Rick Elice (playwright): Having worked here on Jersey Boys, I know La Jolla Playhouse is the ideal place to do something new. Your audiences understand that this play has never been done before; there’s an entirely blank canvas, or a canvas that exists only in the minds of a few people. It’s our responsibility to take what’s in our minds and translate it into concrete terms for the audience. When the script says a character walks through a door, you would read it and assume that there’s going to be a door. But in this production, the actors make the door; the actors are actually creating a world, not just inhabiting it. It’s fascinating. And it’s a very, very complex, challenging, detailed, and creative assignment with lots of need for trial and error. That’s what this process has been about. It’s a big mother of a ship, this play.

On the role of songs in the play:

Wayne Barker (composer): I came on relatively late in the process, when there was already a complete script. It was peppered with capital letters, which always jump out as lyrics — although sometimes in such an active story you’re never sure if people are singing or shouting!

RE: It was not insensible, or even insensitive, to bring in Wayne once the play existed, because the songs in this play function in a different way than they would if this were a musical. Here, the songs appear and function as added value for the storytelling. They do not move the story forward. They do not explicate or dramatize plot points the way songs generally function in a musical.

WB: I had the great advantage of Rick’s total command of style and pastiche and knowing exactly what was good in this spot, and what kind of music would go in that spot. Rick was able to conceive of words that fit perfectly viable tunes that just needed to be plucked from the ether and set down on paper by the likes of me. There were a couple of places where I had an idea that seemed counter to what was on the page, so I hesitated. But Rick, of all of my many collaborators, is the one to insist, “Go with your first impulse!” I can’t tell you how many bruises I have on the side of my head from his insistence on my going with my first impulse.

RE: These songs function as little bonbons of pleasure. That’s why I kept smacking Wayne in the head: because he starts out really, really pleasurable then his naturally dour disposition starts taking over his work. (Laughs)

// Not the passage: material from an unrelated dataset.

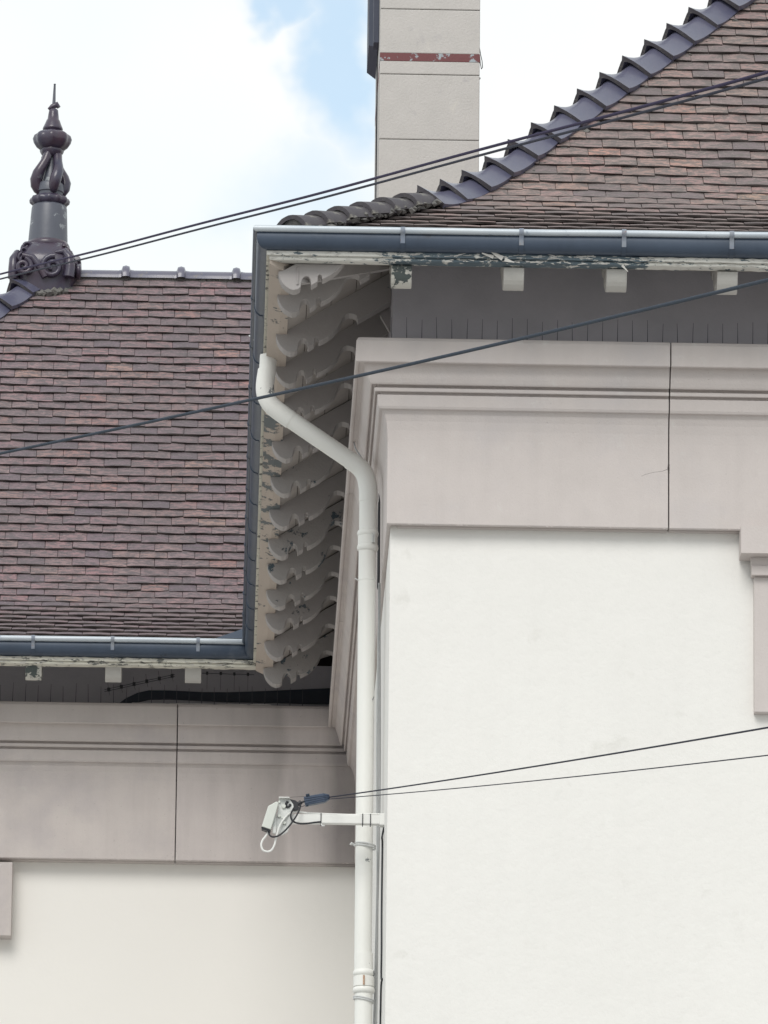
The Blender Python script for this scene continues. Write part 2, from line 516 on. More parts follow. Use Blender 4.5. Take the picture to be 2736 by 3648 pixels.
class MB:
    def __init__(s):
        s.v, s.f, s.r = [], [], []

    def add(s, vs, fs, rnd=None):
        k = len(s.v)
        s.v += [tuple(v) for v in vs]
        s.f += [tuple(i + k for i in f) for f in fs]
        if rnd is not None:
            s.r += [rnd] * len(fs)
        return s

    def box(s, x0, x1, y0, y1, z0, z1, rnd=None):
        vs = [(x, y, z) for z in (z0, z1) for y in (y0, y1) for x in (x0, x1)]
        return s.add(vs, [(0, 2, 3, 1), (4, 5, 7, 6), (0, 1, 5, 4), (2, 6, 7, 3), (0, 4, 6, 2), (1, 3, 7, 5)], rnd)

    def tube(s, pts, r, seg=8, cap=True, rz=None):
        pts = [Vector(p) for p in pts]
        n = len(pts)
        rad = r if isinstance(r, (list, tuple)) else [r] * n
        up = Vector((0, 0, 1))
        vs, fs = [], []
        pu = None
        for i, p in enumerate(pts):
            t = ((pts[min(i + 1, n - 1)] - pts[max(i - 1, 0)])).normalized()
            if pu is None:
                ref = up if abs(t.z) < 0.9 else Vector((0, 1, 0))
                u = t.cross(ref).normalized()
            else:
                u = (pu - t * pu.dot(t)).normalized()
            pu = u
            w = t.cross(u)
            for k in range(seg):
                a = 2 * math.pi * k / seg
                vs.append(p + (u * math.cos(a) + w * math.sin(a)) * rad[i])
        for i in range(n - 1):
            for k in range(seg):
                a, b = i * seg + k, i * seg + (k + 1) % seg
                fs.append((a, b, b + seg, a + seg))
        if cap:
            fs.append(tuple(range(seg))[::-1])
            fs.append(tuple((n - 1) * seg + k for k in range(seg)))
        return s.add(vs, fs)

    def lathe(s, prof, base, seg=24, lobes=0, amp=0.0, axis=None, cap=True):
        """prof: (radius, height[, lobe weight])"""
        vs, fs = [], []
        ax = Matrix.Identity(3) if axis is None else axis
        b = Vector(base)
        for q in prof:
            r, h = q[0], q[1]
            lw = q[2] if len(q) > 2 else 0
            for k in range(seg):
                a = 2 * math.pi * k / seg
                rr = r * (1 + (amp * lw * math.cos(lobes * a) if lobes else 0))
                vs.append(b + ax @ Vector((rr * math.cos(a), rr * math.sin(a), h)))
        for i in range(len(prof) - 1):
            for k in range(seg):
                a, c = i * seg + k, i * seg + (k + 1) % seg
                fs.append((a, c, c + seg, a + seg))
        if cap:
            fs.append(tuple(range(seg))[::-1])
            fs.append(tuple((len(prof) - 1) * seg + k for k in range(seg)))
        return s.add(vs, fs)

    def mesh(s, name):
        if name in SAG:
            s.v = [(x, y, z + sag(y)) for x, y, z in s.v]
        me = bpy.data.meshes.new(name)
        me.from_pydata(s.v, [], s.f)
        me.validate()
        if s.r and len(s.r) == len(me.polygons):
            at = me.attributes.new('rnd', 'FLOAT', 'FACE')
            at.data.foreach_set('value', s.r)
        me.update()
        return me

    def build(s, name, m, parent=None, smooth=False, angle=35):
        me = s.mesh(name)
        me.materials.append(m)
        o = bpy.data.objects.new(name, me)
        link(o, parent)
        if smooth:
            me.polygons.foreach_set('use_smooth', [True] * len(me.polygons))
            try:
                me.set_sharp_from_angle(angle=math.radians(angle))
            except Exception:
                pass
        return o


X0, Y0, YR = 0.806, 36.0, 43.63        # frieze faces: side, front, rear wing
YE = 43.63                             # eaves base line of the rear wing
XL = -3.90                             # left end of the rear wing
XR = 6.086                             # right end of the front wing
RIDGE_P = 2.93

# ================================================================== ground
g = MB()
g.add([(-600, -600, 0), (600, -600, 0), (600, 900, 0), (-600, 900, 0)], [(0, 1, 2, 3)])
go = g.build('street_ground', M_asph)
go['kind'] = 'structure'

# ================================================================== wings
front = thing('front_wing', 'projecting right wing with bright white rendered wall, grey stone cornice and steep hipped tile roof', 'building', (3.4, 39.0, 0))
rear = thing('rear_wing', 'set-back left wing with cream wall and red brown tile roof below the finial', 'building', (-1.4, 46.0, 0))

MB().box(X0 + 0.02, XR - 0.02, Y0 + 0.075, 49.0, 0, 11.9).build('wall', M_render, front)
MB().box(X0 + 0.022, XR - 0.02, Y0 + 0.073, 49.0, 11.902, 12.79).build('upper_wall', M_upper, front)
MB().box(XL + 0.02, X0 + 0.018, YR + 0.10, 48.6, 0, 11.9).build('wall', M_render2, rear)
MB().box(XL + 0.02, X0 + 0.018, YR + 0.098, 48.6, 11.902, 12.62).build('upper_wall', M_upper, rear)

for k_, (x_, w_) in enumerate(((-0.52, 0.20), (-0.30, 0.26), (-0.02, 0.18), (0.18, 0.12))):
    MB().box(x_, x_ + w_, YR - 0.128, YR - 0.05, 12.3135, 12.3215 + 0.001 * k_).build('ledge_mortar', M_chim, rear)

# ------------------------------------------------ cornice stones (swept profile, mitred at the corners)
CORN = [(-0.12, 12.295), (0.13, 12.318), (0.154, 12.309), (0.163, 12.292), (0.166, 12.186), (0.163, 12.182), (0.150, 12.182), (0.147, 12.190), (0.126, 12.190),
        (0.116, 12.168), (0.107, 12.143), (0.100, 12.118), (0.0935, 12.100), (0.088, 12.091), (0.080, 12.0905), (0.078, 12.100), (0.054, 12.100), (0.050, 12.084),
        (0.0705, 12.079), (0.069, 12.060), (0.060, 12.0595), (0.058, 12.067), (0.040, 12.067), (0.038, 12.052), (0.0545, 12.047), (0.050, 11.990), (0.044, 11.977), (0.030, 11.975),
        (0.018, 11.958), (0.008, 11.925), (0.002, 11.88), (0.0, 11.83), (0.0, 11.404), (-0.004, 11.398), (-0.02, 11.398),
        (-0.022, 11.410), (-0.05, 11.410), (-0.052, 11.398), (-0.12, 11.398)]


def offs(pt, ns, P):
    x, y = pt
    for n in ns:
        x += n[0] * P
        y += n[1] * P
    return x, y


def sweep(path, prof, closed_prof=True, caps=True, zfun=None, jit=0.0):
    """path: list of (pt, [normals]); prof (P, z)"""
    mb = MB()
    vs, fs = [], []
    m = len(prof)
    for pt, ns in path:
        for P, z in prof:
            x, y = offs(pt, ns, P)
            if zfun:
                z = zfun(x, y, P, z)
            vs.append((x, y, z))
    for i in range(len(path) - 1):
        for k in range(m if closed_prof else m - 1):
            a, b = i * m + k, i * m + (k + 1) % m
            fs.append((a, b, b + m, a + m))
    if caps and closed_prof:
        fs.append(tuple(range(m))[::-1])
        fs.append(tuple((len(path) - 1) * m + k for k in range(m)))
    mb.add(vs, fs)
    return mb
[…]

On the idea of never growing up:

RE: When I was a boy I used to think about aping my elders; I aspired to be like adults. Now our culture has adults aspiring to be like children, and that makes it a really good time to do this play [about how an orphan boy becomes Peter Pan]. What better expression is there of youth obsession than the concept of never growing old? A fascinating new perspective on this for adults is to appreciate what we give up by not ever reaching maturity. As much fun as it would be to fly around and never have a wrinkle, now that I’m in the middle of my life, I look back over what my life it has been so far and what I expect it to be and I think, “I’d rather have experienced those (grownup) things, which make life worth living more than flying up and down the beach or fighting pirates.” I imagine even Peter, if he had been given a voice to say so, would have gotten a little bit bored with all that eventually. That’s why he keeps coming back to London, I would guess. He’s looking for other things to do.

Roger Rees (co-director): There’s a line that Alex and I like very much in the [original Barrie] play, spoken by Mrs. Darling just before she leaves the children alone: “I thought I saw a face at the window.” And of course that’s Peter Pan. Always outside the glass, looking in.

RE: What I got from Roger and Alex in the early workshops is that they wanted an adult perspective on a youthful subject matter. I started imagining Moses looking over the Promised Land and not ever being allowed to go in. At this point in my life, I would much rather be an anonymous Israelite who actually got to walk into the Promised Land and stand on the land of milk and honey, rather than be held back by God: “Looks nice, doesn’t it? But because you hit that rock instead of talked to it you’re not going to get a chance to go in.” Hopefully, this play will enable the audience to feel better about where they are in the course of their lives, and to think, “Maybe it wouldn’t be so great to be trapped, forever on the verge.”